Any serious analysis of the roots of this crisis must consider the role of the socio-economic system that dominates our planet: capitalism. For centuries, capitalists have extracted resources with impunity, buying, selling, and tearing up vast swathes of the planet to take advantage of the raw materials available. The long-term impacts of this extraction have never been a serious consideration, not even now when it presents a genuine threat to vast swaths of humanity. As always, under capitalism, profit is the only real consideration.

It shouldn’t be surprising that the capitalists are doing what they can to take advantage of ever-scarcer water resources to pad their portfolios. In 2020, a Phoenix-based investment firm called GSC Farms got approval from the Arizona Department of Water Resources to buy 485 acres of land in Cibola, a small farming community on the California border, for its water rights. The plan, as admitted by the firm, is to sell those water rights to Queen Creek, a rapidly growing Phoenix suburb over 200 miles away.

Regina Cobb, a Republican in the state legislature who represents Cibola, criticized this move, calling it a transfer of wealth “from one area to another” and accusing the state of abandoning its river communities. She went on to say that “hedge fund groups have been planning on this and buying up property in the last few years. This feeds right into their hands.” While this accurately depicts what happened, this is only a partial analysis. It stops short of criticizing the capitalist system that encourages this kind of profiteering. In the absence of a mass socialist party, Arizona’s Republican and Democratic parties have met no resistance to their enablement of capitalist plunder.

At the national level, Biden’s Department of the Interior has announced plans to resume onshore oil drilling and sales of gas leases on federal land, selling the right to further the country’s dependence on fossil fuels to the highest bidder. Despite this gift to the capitalists, the American Petroleum Institute believes it doesn’t go far enough. They complained that the government wasn’t willing to sell leases on enough federal land, as the recent announcement reduced available land by about 80%.

The greed of capitalists has consistently led them to ignore their impact on the climate in favor of engendering doubt and confusion. We’ve seen this play out for decades. Even as it gets harder to avoid the truth behind climate change, companies like Exxon continue to insist that all we need to do is reduce our individual carbon footprint. Although they don’t publicly admit it, they know full well that this won’t reverse the damage they have done. The average worker cutting down on driving in a sprawling metropolitan area won’t bring back the hundreds of feet of water now missing from Lake Mead. It won’t restore water to Cibola, or any other communities left dry. And using more reusable bottles won’t stop Nestlé from continuing to drain springs and creeks to sell their own bottled water.

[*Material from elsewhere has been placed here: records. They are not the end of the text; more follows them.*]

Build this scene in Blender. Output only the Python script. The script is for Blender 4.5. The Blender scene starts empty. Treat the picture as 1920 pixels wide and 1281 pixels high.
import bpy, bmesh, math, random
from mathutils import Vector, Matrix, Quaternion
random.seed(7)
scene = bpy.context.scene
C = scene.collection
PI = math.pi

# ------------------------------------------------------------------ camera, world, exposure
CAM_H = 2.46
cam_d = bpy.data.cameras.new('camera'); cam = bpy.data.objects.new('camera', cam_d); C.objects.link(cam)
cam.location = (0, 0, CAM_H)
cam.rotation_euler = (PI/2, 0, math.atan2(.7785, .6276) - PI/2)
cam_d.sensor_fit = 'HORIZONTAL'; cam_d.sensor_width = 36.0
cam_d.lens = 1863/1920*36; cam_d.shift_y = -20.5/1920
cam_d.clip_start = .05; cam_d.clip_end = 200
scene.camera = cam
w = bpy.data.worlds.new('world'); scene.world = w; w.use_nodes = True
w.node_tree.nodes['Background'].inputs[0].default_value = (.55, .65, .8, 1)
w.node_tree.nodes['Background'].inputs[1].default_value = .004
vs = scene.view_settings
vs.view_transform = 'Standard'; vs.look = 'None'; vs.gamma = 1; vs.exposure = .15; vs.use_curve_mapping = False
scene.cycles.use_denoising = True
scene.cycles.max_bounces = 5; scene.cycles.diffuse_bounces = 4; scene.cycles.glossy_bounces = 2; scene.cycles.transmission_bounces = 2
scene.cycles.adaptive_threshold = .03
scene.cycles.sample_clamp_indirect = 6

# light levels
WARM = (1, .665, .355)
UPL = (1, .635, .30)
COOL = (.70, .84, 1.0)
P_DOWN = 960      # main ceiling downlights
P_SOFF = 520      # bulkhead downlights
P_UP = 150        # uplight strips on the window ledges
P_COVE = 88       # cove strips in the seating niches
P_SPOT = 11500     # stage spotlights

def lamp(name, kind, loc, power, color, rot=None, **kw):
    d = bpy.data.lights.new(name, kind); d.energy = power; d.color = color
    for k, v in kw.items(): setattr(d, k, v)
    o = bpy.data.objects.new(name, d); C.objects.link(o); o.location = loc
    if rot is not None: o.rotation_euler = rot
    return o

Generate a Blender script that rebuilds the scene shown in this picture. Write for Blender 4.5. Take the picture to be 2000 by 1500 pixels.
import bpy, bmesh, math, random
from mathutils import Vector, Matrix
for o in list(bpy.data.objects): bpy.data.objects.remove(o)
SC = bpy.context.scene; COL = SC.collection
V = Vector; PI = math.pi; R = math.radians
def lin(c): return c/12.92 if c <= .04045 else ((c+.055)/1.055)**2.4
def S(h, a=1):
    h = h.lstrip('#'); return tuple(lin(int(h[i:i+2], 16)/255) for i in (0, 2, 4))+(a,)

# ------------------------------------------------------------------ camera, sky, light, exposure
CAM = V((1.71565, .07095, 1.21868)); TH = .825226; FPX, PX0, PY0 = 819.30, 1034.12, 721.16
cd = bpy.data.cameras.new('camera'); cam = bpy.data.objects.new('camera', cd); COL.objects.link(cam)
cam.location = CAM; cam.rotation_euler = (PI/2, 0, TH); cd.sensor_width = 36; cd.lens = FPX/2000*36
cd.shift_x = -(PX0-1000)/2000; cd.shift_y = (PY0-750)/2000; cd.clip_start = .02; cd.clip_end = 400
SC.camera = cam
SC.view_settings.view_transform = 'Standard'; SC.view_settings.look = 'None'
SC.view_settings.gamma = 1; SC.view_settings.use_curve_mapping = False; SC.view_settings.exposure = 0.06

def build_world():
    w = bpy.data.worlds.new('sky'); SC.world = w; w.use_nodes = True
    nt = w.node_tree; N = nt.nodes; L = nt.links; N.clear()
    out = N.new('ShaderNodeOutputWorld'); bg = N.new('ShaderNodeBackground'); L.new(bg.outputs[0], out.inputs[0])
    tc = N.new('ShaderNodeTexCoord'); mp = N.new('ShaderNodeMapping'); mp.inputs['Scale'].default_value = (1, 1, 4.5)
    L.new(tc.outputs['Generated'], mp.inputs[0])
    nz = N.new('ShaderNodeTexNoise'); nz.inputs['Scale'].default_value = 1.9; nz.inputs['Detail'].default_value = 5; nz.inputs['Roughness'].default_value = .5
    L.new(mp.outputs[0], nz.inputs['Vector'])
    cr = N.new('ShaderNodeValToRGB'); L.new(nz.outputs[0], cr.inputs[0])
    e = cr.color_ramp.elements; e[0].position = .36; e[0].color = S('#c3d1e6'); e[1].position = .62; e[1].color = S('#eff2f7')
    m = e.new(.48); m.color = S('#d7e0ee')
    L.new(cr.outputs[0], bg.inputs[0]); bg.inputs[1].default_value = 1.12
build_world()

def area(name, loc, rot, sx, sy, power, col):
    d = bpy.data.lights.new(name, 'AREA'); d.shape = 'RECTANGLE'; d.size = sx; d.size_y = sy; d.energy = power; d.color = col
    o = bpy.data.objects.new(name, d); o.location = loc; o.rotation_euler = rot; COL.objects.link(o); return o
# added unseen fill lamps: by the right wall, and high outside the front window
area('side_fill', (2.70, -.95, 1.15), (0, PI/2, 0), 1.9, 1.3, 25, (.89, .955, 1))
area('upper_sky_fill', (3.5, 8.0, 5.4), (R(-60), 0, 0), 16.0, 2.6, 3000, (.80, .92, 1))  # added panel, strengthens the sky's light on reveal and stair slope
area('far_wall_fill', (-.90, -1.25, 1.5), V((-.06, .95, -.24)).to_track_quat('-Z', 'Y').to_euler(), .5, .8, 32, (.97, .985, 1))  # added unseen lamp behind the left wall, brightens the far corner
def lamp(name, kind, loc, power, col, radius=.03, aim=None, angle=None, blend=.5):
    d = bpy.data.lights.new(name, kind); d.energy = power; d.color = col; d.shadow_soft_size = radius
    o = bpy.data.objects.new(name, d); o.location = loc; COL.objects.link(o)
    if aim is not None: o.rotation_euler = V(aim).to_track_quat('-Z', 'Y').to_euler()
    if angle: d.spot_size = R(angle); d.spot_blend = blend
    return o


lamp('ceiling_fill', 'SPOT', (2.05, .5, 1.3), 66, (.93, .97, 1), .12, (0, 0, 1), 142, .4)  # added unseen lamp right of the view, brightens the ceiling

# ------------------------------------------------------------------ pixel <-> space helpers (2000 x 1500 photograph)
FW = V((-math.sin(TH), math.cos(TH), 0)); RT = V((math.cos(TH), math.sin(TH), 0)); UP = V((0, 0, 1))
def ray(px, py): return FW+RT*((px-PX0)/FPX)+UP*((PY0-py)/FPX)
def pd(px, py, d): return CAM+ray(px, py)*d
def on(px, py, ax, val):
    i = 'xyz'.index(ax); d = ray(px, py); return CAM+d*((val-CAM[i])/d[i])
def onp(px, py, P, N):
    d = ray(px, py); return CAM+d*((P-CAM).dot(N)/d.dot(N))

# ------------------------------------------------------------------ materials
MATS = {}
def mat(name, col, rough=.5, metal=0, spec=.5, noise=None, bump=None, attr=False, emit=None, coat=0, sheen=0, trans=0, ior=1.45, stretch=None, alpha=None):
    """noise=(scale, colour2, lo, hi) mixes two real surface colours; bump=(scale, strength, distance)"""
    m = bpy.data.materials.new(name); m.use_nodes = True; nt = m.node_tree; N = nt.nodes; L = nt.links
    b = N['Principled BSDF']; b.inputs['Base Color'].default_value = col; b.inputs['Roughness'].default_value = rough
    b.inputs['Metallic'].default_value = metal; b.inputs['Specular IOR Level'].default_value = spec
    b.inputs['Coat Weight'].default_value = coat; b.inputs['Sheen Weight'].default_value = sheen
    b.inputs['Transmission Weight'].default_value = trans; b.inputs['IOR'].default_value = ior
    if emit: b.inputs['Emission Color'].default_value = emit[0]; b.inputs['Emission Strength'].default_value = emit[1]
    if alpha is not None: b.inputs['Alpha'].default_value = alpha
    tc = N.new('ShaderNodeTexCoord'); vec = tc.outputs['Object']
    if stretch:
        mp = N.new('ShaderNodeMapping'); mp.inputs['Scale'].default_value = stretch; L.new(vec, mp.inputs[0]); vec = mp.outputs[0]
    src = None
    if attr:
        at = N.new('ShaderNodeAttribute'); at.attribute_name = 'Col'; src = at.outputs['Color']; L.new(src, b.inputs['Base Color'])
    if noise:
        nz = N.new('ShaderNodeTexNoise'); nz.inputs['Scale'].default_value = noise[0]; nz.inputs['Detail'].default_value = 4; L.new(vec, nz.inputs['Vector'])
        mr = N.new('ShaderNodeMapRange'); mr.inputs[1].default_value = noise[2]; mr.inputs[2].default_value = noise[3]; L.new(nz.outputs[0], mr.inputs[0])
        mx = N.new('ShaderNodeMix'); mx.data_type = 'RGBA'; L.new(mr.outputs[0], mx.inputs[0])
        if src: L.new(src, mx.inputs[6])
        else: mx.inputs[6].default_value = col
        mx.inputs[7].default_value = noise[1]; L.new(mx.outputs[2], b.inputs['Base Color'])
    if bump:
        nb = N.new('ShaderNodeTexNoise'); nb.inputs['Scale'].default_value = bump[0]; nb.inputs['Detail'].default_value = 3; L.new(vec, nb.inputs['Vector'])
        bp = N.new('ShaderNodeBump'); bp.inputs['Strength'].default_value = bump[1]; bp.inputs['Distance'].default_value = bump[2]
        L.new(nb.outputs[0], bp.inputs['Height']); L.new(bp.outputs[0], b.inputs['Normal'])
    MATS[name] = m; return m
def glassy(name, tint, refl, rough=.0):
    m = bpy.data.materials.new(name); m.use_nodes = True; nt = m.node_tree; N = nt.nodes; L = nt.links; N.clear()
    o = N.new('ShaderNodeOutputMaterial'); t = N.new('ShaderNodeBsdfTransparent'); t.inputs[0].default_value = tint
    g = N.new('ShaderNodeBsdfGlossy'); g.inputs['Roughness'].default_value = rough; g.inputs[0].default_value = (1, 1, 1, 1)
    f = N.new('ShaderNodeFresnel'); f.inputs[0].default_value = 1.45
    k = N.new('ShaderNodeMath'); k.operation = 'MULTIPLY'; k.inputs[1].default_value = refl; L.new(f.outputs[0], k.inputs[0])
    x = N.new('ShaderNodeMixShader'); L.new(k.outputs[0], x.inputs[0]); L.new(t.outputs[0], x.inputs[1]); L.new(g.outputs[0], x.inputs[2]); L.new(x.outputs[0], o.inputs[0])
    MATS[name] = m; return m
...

The average worker cutting down on driving in a sprawling metropolitan area won’t bring back the hundreds of feet of water now missing from Lake Mead.  / Image: Oakley Originals, Flickr

Reformism or class struggle?

So, where do we go from here? According to scientists, we need to reduce greenhouse gas emissions immediately. Since most scientists do not have a conscious philosophy, they tend to adopt the liberal philosophy of the ruling class. They admit that we have the technology and productive capacity to do so but insist that we lack “the will” to follow through. They tell us that we merely need the right policies, often going on to say the solution is to elect more politicians who “believe in science” and will presumably thus act on said science.

While it is true that anthropogenic climate change is a settled question, electing the “right politicians” will not be enough to curb climate change and restrain the capitalist system that brought us to this point in the first place. The anarchy of production has exacerbated a growing water shortage and left working-class communities without vital resources. As global temperatures rise, thanks mainly to the greed of corporations, governments at every level see fit to allow these same corporations to dry up smaller communities and redirect water to more profitable areas.

It’s impossible to meaningfully address the megadrought, water shortages, or climate change as a whole on a capitalist basis. Buying and selling water rights won’t solve anything. And the politicians who represent the capitalists will not challenge the profit motive. The only solution is to nationalize companies like Exxon and firms like GSC to be operated in the public interest under the control of the working class. By doing this, we can democratically and rationally plan the economy, including resource extraction, turning production toward the sustainable production and distribution of water.

Only a mass socialist party can fight for such a program, only a workers’ government can enact it, and only world socialism can genuinely end the threat of water shortages and give everyone the resources they need to live with dignity. This is what the International Marxist Tendency is fighting for.